#### Required task
Hand back each line, unchanged, from the top down to the line where "def rad(a): return a * PI / 180" sits.

#### Data extract
▽
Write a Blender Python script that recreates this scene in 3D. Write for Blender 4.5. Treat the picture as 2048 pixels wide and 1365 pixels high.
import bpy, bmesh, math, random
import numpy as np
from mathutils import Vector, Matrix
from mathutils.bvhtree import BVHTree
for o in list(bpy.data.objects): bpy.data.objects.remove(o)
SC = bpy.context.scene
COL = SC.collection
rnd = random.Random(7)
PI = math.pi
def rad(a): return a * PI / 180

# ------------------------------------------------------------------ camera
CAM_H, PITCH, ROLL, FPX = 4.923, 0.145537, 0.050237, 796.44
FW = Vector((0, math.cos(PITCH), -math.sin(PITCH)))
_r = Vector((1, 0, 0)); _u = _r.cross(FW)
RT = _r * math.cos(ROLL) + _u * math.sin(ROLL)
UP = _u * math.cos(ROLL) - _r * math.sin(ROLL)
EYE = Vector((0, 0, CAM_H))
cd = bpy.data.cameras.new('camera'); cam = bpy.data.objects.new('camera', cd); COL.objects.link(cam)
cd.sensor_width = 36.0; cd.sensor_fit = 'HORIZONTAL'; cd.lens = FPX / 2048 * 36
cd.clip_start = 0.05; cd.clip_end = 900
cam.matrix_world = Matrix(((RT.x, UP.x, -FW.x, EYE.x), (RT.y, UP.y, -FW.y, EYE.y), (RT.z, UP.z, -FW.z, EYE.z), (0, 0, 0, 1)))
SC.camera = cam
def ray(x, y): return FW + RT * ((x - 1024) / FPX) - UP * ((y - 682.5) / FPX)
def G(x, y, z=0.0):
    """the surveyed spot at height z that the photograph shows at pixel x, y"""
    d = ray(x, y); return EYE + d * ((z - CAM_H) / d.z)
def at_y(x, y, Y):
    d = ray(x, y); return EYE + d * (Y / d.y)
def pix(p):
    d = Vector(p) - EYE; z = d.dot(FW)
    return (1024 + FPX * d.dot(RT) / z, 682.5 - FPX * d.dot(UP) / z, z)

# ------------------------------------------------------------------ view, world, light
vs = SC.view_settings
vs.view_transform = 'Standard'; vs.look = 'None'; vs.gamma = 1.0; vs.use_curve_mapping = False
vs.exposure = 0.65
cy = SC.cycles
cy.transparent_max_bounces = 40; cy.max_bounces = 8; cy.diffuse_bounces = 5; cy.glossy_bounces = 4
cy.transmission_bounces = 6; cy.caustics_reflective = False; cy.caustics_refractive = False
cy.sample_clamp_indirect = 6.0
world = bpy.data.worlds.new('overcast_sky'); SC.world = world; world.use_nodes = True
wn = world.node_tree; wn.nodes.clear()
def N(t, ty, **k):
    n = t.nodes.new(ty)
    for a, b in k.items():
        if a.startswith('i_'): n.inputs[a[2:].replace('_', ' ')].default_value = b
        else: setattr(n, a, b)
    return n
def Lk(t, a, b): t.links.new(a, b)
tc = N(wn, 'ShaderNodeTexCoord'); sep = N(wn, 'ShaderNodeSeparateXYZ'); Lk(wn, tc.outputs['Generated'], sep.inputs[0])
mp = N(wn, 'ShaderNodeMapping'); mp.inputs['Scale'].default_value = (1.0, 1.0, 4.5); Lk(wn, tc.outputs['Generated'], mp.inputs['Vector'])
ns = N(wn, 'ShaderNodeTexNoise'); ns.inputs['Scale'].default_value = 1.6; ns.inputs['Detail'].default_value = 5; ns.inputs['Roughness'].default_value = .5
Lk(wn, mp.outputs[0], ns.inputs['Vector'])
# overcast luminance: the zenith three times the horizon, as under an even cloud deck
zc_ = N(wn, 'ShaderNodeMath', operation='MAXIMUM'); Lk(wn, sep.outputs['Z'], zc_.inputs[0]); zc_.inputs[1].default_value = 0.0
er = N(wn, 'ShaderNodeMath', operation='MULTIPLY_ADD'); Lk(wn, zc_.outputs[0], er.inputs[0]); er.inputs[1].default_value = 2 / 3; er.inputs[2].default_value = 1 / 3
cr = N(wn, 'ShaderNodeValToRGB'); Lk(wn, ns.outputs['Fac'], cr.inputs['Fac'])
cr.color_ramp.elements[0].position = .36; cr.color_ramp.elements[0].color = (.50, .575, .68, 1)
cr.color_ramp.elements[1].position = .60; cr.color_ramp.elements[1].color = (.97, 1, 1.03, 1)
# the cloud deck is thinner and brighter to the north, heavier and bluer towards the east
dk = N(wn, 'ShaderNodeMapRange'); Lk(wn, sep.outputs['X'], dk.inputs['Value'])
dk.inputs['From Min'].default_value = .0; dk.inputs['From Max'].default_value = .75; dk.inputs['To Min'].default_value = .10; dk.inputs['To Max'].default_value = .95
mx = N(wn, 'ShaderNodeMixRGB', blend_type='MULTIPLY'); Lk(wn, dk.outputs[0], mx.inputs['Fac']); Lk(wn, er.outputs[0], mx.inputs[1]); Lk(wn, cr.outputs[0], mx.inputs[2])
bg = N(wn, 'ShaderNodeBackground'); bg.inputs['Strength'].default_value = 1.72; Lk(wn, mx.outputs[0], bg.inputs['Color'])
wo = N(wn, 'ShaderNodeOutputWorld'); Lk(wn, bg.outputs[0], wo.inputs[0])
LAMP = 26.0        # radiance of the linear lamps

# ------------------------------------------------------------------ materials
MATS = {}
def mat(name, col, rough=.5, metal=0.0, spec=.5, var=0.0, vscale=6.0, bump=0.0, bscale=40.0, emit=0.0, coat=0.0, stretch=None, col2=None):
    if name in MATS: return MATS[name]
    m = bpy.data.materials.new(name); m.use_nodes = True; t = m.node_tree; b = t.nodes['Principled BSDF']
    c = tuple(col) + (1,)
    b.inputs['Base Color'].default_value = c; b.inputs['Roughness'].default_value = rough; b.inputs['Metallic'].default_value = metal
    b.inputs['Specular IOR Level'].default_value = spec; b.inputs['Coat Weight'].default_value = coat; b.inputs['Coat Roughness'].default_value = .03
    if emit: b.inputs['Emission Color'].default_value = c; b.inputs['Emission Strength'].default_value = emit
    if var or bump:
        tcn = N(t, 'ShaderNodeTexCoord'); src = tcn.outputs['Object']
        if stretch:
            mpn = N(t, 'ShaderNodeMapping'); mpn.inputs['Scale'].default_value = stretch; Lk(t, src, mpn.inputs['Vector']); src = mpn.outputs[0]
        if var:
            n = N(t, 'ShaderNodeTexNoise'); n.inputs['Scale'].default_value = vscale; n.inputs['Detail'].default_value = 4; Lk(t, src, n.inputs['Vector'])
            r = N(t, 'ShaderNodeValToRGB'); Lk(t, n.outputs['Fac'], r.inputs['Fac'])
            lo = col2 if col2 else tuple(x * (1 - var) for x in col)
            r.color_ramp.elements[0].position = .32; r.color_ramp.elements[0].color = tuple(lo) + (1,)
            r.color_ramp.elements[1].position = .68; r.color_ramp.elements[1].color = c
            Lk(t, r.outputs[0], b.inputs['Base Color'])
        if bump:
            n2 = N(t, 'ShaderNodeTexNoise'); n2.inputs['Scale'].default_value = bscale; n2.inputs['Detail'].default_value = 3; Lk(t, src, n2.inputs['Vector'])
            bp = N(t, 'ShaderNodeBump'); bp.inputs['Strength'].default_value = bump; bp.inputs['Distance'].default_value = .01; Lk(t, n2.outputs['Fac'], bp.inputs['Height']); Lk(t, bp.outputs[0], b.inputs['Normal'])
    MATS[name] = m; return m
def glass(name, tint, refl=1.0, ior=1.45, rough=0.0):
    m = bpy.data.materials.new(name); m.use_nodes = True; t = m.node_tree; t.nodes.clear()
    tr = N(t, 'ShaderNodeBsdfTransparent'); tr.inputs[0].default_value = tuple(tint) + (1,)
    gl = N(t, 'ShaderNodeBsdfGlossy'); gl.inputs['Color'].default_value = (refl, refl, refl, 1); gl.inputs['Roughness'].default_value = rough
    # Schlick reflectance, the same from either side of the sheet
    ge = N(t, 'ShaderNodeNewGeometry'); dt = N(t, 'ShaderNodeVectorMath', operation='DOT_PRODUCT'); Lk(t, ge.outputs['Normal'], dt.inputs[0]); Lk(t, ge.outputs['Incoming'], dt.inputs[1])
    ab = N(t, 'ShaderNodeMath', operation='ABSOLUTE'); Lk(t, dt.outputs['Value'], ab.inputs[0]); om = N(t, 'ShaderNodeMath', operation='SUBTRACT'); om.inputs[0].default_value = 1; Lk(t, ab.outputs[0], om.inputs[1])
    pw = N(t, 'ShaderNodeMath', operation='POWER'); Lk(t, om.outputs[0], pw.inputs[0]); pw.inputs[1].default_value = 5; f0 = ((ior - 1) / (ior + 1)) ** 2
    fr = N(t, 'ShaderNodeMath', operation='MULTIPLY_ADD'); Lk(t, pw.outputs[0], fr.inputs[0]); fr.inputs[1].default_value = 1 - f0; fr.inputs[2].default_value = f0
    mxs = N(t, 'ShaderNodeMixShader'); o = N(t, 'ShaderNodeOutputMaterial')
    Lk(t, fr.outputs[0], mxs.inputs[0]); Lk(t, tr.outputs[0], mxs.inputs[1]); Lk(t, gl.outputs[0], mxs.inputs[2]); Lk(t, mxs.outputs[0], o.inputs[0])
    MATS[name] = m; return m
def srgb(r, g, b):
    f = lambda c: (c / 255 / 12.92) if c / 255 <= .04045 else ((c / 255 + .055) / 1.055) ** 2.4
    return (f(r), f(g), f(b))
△
#### Completed task
Write a Blender Python script that recreates this scene in 3D. Write for Blender 4.5. Treat the picture as 2048 pixels wide and 1365 pixels high.
import bpy, bmesh, math, random
import numpy as np
from mathutils import Vector, Matrix
from mathutils.bvhtree import BVHTree
for o in list(bpy.data.objects): bpy.data.objects.remove(o)
SC = bpy.context.scene
COL = SC.collection
rnd = random.Random(7)
PI = math.pi
def rad(a): return a * PI / 180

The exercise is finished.